Raw data:

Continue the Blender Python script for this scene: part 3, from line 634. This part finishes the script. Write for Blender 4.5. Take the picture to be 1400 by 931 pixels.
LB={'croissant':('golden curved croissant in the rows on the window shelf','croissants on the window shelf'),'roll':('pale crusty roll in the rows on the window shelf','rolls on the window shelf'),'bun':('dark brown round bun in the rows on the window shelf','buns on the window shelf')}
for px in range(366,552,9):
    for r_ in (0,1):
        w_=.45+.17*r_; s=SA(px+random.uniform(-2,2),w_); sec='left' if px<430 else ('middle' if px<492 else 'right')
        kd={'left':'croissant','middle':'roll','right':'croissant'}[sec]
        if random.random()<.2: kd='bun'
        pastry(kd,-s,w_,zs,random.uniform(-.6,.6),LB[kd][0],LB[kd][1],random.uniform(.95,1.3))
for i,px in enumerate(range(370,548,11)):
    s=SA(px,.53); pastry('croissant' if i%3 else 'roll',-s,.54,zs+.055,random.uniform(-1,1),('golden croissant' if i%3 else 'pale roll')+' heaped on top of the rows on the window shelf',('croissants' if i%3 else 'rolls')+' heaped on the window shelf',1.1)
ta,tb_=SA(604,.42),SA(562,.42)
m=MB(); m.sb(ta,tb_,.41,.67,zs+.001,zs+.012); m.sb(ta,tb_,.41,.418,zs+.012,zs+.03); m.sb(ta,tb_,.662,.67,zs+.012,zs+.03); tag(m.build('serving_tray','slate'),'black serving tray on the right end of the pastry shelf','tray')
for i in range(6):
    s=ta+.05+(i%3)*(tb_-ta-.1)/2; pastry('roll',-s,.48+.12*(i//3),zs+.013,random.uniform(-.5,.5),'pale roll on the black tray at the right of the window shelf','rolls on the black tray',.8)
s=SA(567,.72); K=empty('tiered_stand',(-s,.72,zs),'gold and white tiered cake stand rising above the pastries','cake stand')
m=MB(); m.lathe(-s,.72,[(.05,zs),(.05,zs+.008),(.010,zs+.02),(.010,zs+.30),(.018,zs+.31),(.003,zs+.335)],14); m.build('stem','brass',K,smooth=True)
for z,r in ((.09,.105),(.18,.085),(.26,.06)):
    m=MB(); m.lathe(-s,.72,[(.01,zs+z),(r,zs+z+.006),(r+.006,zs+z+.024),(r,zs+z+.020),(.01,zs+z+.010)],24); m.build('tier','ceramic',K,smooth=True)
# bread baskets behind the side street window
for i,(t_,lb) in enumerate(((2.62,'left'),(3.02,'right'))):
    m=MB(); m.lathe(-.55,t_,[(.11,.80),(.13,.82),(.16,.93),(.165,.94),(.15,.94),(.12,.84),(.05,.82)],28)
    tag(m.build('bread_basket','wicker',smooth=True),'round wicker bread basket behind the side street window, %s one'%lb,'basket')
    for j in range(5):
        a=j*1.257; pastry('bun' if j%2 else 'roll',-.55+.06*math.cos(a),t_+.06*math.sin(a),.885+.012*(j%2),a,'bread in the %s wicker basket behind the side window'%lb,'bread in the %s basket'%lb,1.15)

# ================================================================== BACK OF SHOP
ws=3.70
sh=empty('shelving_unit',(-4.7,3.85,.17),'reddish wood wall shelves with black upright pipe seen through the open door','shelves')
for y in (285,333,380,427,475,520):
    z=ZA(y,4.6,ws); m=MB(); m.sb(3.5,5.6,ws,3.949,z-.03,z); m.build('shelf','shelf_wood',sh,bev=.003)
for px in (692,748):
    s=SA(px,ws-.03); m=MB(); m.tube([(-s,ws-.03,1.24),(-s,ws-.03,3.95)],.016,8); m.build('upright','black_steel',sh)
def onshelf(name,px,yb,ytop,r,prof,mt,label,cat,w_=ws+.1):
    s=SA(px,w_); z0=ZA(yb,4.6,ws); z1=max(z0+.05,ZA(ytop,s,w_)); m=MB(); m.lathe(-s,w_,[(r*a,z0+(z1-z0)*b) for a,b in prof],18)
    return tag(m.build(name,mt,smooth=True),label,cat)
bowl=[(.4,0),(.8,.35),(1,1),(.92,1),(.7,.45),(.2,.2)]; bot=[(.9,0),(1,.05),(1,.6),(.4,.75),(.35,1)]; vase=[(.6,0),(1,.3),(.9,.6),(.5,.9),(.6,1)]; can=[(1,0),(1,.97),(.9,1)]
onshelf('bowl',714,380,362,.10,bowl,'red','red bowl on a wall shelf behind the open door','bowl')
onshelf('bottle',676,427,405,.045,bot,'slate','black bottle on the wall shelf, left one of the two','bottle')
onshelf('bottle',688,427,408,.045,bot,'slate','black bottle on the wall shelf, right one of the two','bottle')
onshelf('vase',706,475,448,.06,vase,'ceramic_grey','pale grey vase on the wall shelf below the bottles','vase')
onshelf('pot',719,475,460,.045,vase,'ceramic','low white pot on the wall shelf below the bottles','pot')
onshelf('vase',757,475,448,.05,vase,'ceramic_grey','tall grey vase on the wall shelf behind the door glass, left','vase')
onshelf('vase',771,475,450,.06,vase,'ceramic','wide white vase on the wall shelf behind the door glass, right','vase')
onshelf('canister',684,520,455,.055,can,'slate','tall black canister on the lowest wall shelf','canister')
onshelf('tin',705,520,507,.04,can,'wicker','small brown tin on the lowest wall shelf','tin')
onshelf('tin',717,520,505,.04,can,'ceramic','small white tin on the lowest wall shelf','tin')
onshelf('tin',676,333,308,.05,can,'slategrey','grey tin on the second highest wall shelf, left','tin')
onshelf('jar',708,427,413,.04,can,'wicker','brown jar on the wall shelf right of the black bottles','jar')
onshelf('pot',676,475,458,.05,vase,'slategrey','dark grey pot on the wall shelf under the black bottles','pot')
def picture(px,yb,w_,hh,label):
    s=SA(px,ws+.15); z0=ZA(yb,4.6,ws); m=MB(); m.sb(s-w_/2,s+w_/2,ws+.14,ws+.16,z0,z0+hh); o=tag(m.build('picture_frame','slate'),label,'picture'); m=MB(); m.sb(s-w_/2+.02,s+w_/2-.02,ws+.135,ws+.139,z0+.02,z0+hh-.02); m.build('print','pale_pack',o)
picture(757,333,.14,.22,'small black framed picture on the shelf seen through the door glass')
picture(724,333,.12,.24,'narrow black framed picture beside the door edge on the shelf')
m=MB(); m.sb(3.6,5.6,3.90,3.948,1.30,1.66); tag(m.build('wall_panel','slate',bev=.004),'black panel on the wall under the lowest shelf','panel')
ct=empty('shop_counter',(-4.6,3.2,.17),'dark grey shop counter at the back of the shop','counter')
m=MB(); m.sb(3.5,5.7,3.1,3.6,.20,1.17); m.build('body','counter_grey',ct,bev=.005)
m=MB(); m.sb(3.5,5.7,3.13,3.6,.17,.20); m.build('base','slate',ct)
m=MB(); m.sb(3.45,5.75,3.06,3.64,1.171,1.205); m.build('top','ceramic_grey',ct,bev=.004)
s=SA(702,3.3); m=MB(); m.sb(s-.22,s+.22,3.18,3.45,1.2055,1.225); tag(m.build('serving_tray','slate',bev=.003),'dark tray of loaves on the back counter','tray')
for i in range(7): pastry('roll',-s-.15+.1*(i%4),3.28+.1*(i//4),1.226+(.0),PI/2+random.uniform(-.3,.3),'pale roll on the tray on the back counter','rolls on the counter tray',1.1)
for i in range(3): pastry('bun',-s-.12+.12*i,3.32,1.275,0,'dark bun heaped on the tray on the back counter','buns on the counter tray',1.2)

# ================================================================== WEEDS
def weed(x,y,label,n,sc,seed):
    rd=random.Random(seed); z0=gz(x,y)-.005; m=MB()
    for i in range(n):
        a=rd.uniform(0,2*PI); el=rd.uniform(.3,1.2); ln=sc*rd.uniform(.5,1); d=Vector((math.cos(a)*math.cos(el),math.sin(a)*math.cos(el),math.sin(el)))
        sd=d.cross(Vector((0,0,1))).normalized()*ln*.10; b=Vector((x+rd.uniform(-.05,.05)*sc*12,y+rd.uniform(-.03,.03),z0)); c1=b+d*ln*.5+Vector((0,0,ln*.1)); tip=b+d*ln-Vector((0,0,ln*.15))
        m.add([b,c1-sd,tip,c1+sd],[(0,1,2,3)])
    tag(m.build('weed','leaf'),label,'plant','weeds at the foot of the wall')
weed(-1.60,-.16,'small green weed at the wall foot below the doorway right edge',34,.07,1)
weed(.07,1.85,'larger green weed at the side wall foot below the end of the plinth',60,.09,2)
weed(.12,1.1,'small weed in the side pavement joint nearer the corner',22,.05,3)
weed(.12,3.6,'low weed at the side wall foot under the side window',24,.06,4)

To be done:
Where a line above contains the string "picture", copy that line.

Exercise solution:
Continue the Blender Python script for this scene: part 3, from line 634. This part finishes the script. Write for Blender 4.5. Take the picture to be 1400 by 931 pixels.
def picture(px,yb,w_,hh,label):
    s=SA(px,ws+.15); z0=ZA(yb,4.6,ws); m=MB(); m.sb(s-w_/2,s+w_/2,ws+.14,ws+.16,z0,z0+hh); o=tag(m.build('picture_frame','slate'),label,'picture'); m=MB(); m.sb(s-w_/2+.02,s+w_/2-.02,ws+.135,ws+.139,z0+.02,z0+hh-.02); m.build('print','pale_pack',o)
picture(757,333,.14,.22,'small black framed picture on the shelf seen through the door glass')
picture(724,333,.12,.24,'narrow black framed picture beside the door edge on the shelf')